Além do Carnaval, o arquiteto também guarda no coração espaço para outra paixão, o cinema, muito disso por ter atuado com cenários e figurinos em Mato Grosso do Sul. “Além do Carnaval, eu também sou apaixonado por cinema, pela parte de direção de arte, que atualmente chamamos de design de produção. Também gosto da parte de figurino. Acho que são opções profissionais para mim. Eu quero me misturar com o cinema, até mesmo para expandir meu trabalho, minhas referências”, aponta.

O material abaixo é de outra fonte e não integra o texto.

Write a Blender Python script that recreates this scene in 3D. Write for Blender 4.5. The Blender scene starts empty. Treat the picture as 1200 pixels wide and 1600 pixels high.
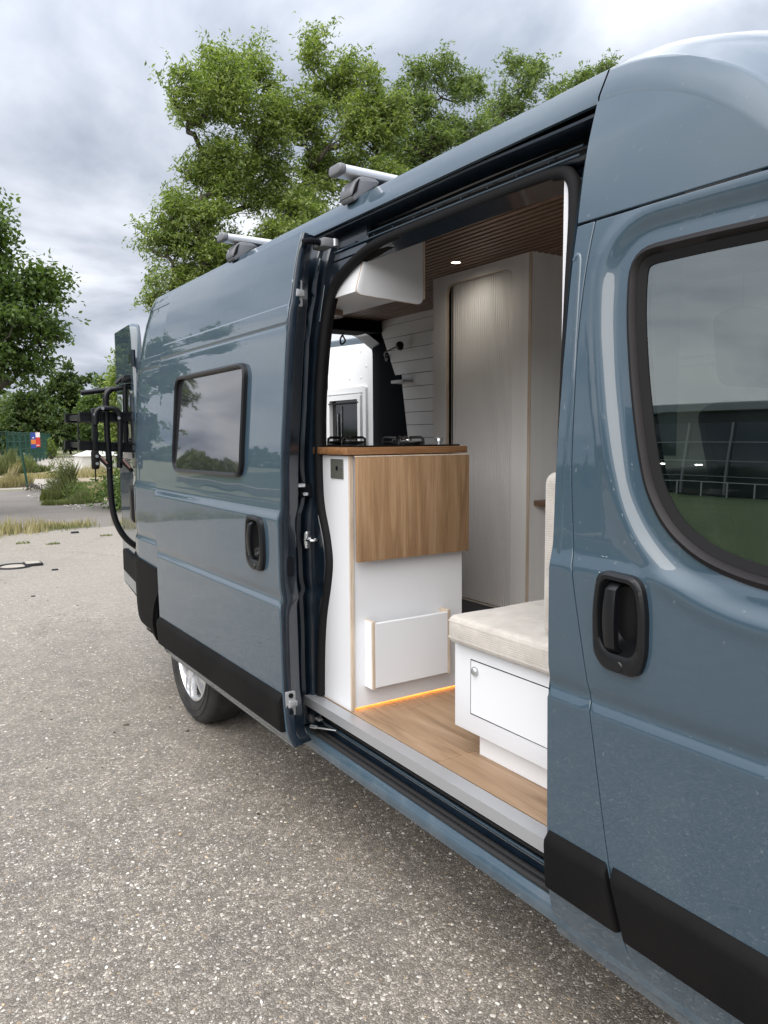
import bpy, bmesh, math, random
import numpy as np
from math import sin, cos, pi, radians, sqrt, hypot
from mathutils import Vector, Matrix
from mathutils.geometry import delaunay_2d_cdt
random.seed(7)
RNG = np.random.default_rng(11)
SC = bpy.context.scene
COL = SC.collection

# ------------------------------------------------------------------ camera
cam = bpy.data.cameras.new('camera')
cam.sensor_fit = 'VERTICAL'; cam.sensor_height = 24.0; cam.sensor_width = 18.0
cam.lens = 18.0; cam.clip_start = 0.05; cam.clip_end = 3000
co = bpy.data.objects.new('camera', cam); COL.objects.link(co)
R = ((0.8364, -0.0595, 0.5449), (-0.5481, -0.0791, 0.8326), (-0.0065, -0.9951, -0.0988))
right = Vector([r[0] for r in R]); fwd = Vector([r[2] for r in R]).normalized()
right = (right - fwd * right.dot(fwd)).normalized(); up = right.cross(fwd)
co.matrix_world = Matrix(((right.x, up.x, -fwd.x, -1.25), (right.y, up.y, -fwd.y, 0), (right.z, up.z, -fwd.z, 1.52), (0, 0, 0, 1)))
SC.camera = co

# ------------------------------------------------------------------ world / sun / exposure
SUN_EL, SUN_AZ = radians(44), radians(-122)      # azimuth measured from +Y towards +X
world = bpy.data.worlds.new('World'); SC.world = world; world.use_nodes = True
nt = world.node_tree; nt.nodes.clear()
def N(nt, t, **kw):
    n = nt.nodes.new(t)
    for k, v in kw.items():
        if k.startswith('i_'): n.inputs[k[2:].replace('_', ' ')].default_value = v
        else: setattr(n, k, v)
    return n
def L(nt, a, b): nt.links.new(a, b)
def ramp(nt, fac, stops, interp='LINEAR'):
    r = nt.nodes.new('ShaderNodeValToRGB'); r.color_ramp.interpolation = interp
    e = r.color_ramp.elements
    while len(e) > 1: e.remove(e[-1])
    for i, (p, c) in enumerate(stops):
        el = e[0] if i == 0 else e.new(p)
        el.position = p; el.color = (*c, 1) if len(c) == 3 else c
    nt.links.new(fac, r.inputs['Fac']); return r.outputs['Color']
def math_(nt, op, a, b=None, c=None, clamp=False):
    m = nt.nodes.new('ShaderNodeMath'); m.operation = op; m.use_clamp = clamp
    for i, v in enumerate((a, b, c)):
        if v is None: continue
        if isinstance(v, (int, float)): m.inputs[i].default_value = v
        else: nt.links.new(v, m.inputs[i])
    return m.outputs[0]
def mixc(nt, fac, a, b, blend='MIX'):
    m = nt.nodes.new('ShaderNodeMix'); m.data_type = 'RGBA'; m.blend_type = blend
    for k, v in (('Factor', fac), ('A', a), ('B', b)):
        s = [q for q in m.inputs if q.name == k and q.enabled][0]
        if isinstance(v, (int, float)): s.default_value = v
        elif isinstance(v, tuple): s.default_value = (*v, 1)
        else: nt.links.new(v, s)
    return [o for o in m.outputs if o.enabled][0]
sky = N(nt, 'ShaderNodeTexSky', sky_type='NISHITA', sun_disc=False, sun_elevation=SUN_EL, sun_rotation=SUN_AZ)
tc = N(nt, 'ShaderNodeTexCoord')
sep = N(nt, 'ShaderNodeSeparateXYZ'); L(nt, tc.outputs['Generated'], sep.inputs[0])
zc_ = math_(nt, 'ADD', math_(nt, 'MAXIMUM', sep.outputs['Z'], 0.0), 0.22)
cx_ = math_(nt, 'DIVIDE', sep.outputs['X'], zc_); cy_ = math_(nt, 'DIVIDE', sep.outputs['Y'], zc_)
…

As telinhas também podem ser uma aposta para o arquiteto, que teve seu mostruário elogiado pela cenógrafa da novela ‘Meu Pedacinho de Chão’, da TV Globo. “Então, meus mostruários de textura também foram parar na Globo (risos). Sou cadastrado na empresa e quando houver um trabalho que a linguagem venha ao encontro da minha, certamente é uma oportunidade que poderá acontecer. Quem sabe, não é?”.